Economists have revised their forecast for New Zealand’s export growth to reflect global economic uncertainty and expectations the NZ dollar will keep its strength, according to the NZ Institute of Economic Research (NZIER).
Forecasters now expect exports to grow 3.2% (old forecast 4%) in the March 2012 year and 2.8% in (old forecast 3.4%) 2013.
The outlook is resilient despite the latest downward revisions, the NZIER says.
Economists expect the NZ dollar to stay higher for longer compared to the June survey. The higher exchange rate will reduce New Zealand’s export competitiveness.

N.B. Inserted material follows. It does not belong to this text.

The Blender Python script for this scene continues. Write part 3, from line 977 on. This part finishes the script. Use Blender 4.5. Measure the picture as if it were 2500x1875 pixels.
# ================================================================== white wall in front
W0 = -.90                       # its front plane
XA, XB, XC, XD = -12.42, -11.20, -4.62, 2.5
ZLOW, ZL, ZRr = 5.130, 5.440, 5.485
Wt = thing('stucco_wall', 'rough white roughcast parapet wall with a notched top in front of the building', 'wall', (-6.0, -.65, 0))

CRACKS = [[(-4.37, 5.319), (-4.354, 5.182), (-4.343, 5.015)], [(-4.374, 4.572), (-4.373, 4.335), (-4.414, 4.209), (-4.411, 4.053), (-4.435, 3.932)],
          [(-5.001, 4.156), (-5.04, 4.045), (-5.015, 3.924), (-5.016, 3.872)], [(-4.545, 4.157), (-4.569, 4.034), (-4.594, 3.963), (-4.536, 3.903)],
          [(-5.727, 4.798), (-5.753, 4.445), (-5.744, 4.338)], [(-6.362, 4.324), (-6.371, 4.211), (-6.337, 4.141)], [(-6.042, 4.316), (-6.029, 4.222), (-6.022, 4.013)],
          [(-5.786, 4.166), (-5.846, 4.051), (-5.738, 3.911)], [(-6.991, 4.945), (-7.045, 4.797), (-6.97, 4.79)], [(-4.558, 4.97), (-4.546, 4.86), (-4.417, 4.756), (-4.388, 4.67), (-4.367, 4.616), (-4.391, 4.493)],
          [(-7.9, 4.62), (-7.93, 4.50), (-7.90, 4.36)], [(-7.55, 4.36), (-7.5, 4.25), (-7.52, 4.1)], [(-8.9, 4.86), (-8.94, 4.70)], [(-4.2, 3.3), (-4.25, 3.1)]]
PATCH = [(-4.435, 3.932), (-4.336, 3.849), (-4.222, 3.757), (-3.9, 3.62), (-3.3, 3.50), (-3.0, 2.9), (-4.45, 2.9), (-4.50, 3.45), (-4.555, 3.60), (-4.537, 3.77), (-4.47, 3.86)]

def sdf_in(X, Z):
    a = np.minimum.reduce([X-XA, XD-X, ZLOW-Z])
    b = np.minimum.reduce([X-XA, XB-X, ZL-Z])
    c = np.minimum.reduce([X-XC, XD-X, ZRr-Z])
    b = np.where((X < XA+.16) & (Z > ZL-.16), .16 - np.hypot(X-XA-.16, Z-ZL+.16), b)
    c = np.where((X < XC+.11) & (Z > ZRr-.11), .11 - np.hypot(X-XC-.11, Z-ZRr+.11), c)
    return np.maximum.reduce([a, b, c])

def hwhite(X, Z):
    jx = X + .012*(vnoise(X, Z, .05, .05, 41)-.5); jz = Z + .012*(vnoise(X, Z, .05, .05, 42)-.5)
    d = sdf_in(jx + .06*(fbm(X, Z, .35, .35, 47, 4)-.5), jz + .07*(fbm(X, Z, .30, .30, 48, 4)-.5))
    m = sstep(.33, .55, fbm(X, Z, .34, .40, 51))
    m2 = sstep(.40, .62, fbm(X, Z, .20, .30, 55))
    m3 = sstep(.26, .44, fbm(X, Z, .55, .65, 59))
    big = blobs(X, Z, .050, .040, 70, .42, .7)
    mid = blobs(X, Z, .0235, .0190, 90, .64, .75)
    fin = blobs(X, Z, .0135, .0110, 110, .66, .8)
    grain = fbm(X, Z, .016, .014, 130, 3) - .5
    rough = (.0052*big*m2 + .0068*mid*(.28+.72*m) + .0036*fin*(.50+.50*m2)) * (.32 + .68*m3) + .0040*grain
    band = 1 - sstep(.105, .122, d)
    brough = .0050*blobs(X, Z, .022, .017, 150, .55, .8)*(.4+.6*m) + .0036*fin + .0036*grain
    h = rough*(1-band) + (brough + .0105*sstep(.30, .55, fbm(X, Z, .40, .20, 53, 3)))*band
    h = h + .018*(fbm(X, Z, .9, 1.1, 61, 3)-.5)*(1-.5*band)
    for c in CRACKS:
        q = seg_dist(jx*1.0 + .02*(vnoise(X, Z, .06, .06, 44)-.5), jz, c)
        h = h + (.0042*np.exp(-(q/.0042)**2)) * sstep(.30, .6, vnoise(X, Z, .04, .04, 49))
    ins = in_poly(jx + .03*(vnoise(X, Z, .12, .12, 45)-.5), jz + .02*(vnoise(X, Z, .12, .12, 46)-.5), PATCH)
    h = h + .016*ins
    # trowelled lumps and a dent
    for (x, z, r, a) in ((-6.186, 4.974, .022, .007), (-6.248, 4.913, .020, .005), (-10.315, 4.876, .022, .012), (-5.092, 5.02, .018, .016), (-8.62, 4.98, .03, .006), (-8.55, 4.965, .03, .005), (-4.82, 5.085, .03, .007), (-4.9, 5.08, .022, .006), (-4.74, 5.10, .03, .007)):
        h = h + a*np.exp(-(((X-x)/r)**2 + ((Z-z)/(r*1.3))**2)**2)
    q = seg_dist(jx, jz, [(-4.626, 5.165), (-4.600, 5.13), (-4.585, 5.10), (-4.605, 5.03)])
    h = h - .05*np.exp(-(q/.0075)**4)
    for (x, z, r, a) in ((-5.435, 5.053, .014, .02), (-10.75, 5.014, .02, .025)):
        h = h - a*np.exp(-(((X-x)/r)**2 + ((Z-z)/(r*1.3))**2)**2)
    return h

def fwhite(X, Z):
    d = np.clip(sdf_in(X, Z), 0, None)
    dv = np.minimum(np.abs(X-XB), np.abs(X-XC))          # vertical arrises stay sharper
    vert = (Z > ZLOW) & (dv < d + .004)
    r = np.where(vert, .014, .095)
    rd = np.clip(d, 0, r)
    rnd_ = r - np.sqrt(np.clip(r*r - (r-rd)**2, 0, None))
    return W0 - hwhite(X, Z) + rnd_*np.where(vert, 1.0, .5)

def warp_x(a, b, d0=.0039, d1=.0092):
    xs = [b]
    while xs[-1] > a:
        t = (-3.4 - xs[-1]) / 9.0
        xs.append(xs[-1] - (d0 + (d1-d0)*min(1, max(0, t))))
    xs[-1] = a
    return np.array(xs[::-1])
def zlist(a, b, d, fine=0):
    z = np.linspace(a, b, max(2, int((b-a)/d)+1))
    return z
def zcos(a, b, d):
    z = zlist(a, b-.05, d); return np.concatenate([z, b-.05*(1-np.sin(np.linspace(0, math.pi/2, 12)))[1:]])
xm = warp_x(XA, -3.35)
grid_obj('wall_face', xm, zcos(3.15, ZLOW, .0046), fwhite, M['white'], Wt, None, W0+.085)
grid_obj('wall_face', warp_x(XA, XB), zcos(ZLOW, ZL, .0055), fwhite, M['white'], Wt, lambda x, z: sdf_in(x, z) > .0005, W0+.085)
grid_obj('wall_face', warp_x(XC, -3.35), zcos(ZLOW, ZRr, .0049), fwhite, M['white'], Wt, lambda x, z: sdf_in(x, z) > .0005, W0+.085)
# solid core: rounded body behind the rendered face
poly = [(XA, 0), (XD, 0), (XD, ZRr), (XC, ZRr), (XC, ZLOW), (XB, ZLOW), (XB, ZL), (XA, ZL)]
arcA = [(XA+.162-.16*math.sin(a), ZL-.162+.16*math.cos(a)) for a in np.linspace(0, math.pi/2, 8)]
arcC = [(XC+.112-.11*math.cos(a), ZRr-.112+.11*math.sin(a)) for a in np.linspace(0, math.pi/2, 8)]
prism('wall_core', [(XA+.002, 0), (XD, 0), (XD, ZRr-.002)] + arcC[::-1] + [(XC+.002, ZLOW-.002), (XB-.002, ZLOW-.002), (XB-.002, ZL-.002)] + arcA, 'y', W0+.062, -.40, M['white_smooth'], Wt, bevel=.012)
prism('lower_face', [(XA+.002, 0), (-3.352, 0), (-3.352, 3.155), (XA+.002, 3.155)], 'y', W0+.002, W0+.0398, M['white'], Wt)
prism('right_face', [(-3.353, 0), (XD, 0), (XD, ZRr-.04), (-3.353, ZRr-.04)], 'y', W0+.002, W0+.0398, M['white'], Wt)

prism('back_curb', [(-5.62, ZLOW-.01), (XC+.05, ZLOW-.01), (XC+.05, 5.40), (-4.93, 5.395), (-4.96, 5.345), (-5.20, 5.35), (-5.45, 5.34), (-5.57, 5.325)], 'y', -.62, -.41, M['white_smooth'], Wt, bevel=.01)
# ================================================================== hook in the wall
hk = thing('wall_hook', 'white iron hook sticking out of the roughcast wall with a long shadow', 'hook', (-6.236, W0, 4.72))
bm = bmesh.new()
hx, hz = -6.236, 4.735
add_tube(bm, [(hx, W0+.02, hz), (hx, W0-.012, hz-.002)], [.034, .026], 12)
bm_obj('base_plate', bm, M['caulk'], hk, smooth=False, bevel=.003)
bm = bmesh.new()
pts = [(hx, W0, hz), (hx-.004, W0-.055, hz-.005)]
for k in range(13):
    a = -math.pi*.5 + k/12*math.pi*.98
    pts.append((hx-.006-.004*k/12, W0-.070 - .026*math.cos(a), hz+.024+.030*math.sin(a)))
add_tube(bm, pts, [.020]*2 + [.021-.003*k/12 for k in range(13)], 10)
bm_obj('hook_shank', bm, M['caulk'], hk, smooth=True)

Exchange rate forecasts have been revised up by around 5-6% for the 2012 and 2013 March years. The TWI (trade weighted index) will average 71.1 over the next two years, before easing back a little to 68.8 in the March 2014 year.
The NZ economy is expected to stay resilient despite global risks. Economists believe the economy is set to recover, in part due to reconstruction of Canterbury. Global fears do not appear to have impacted on New Zealand economists’ expectations much as yet.
Economists have revised upwards their forecast for the NZ economy for the next two years, according to NZIER Consensus Forecasts Survey.
The NZ economy’s growth will accelerate from 1.5% in the year ending March 2011 to 2.6% in 2012 and 3.7% in 2013. The Canterbury reconstruction will be the major driver, with a more modest recovery elsewhere. Economists are however uncertain on the actual timing and speed of this reconstruction.
Surveyed economists expect inflation to average 2.7% over the next three years, near the top of the Reserve Bank of NZ (RBNZ) target band. But global risks mean rate hikes are likely to be from early 2012.
Interest rates will trend higher over the next three years as a consequence. Economists forecast the 90 day bank bill rate to rise from 3% in the March 2012 year to 4.8% in the year to March 2014, an increase of 1.8 percentage points. These forecasts suggest the first OCR hike by the RBNZ will be in early 2012.
Forecasters expect NZ to register a current account deficit of $8.6 billion in 2012, deteriorating to $13.7 billion by 2014. A widening current account deficit reflects insufficient domestic savings to fund investment in the economy. This can be a source of economic vulnerability when global investment appetite sours.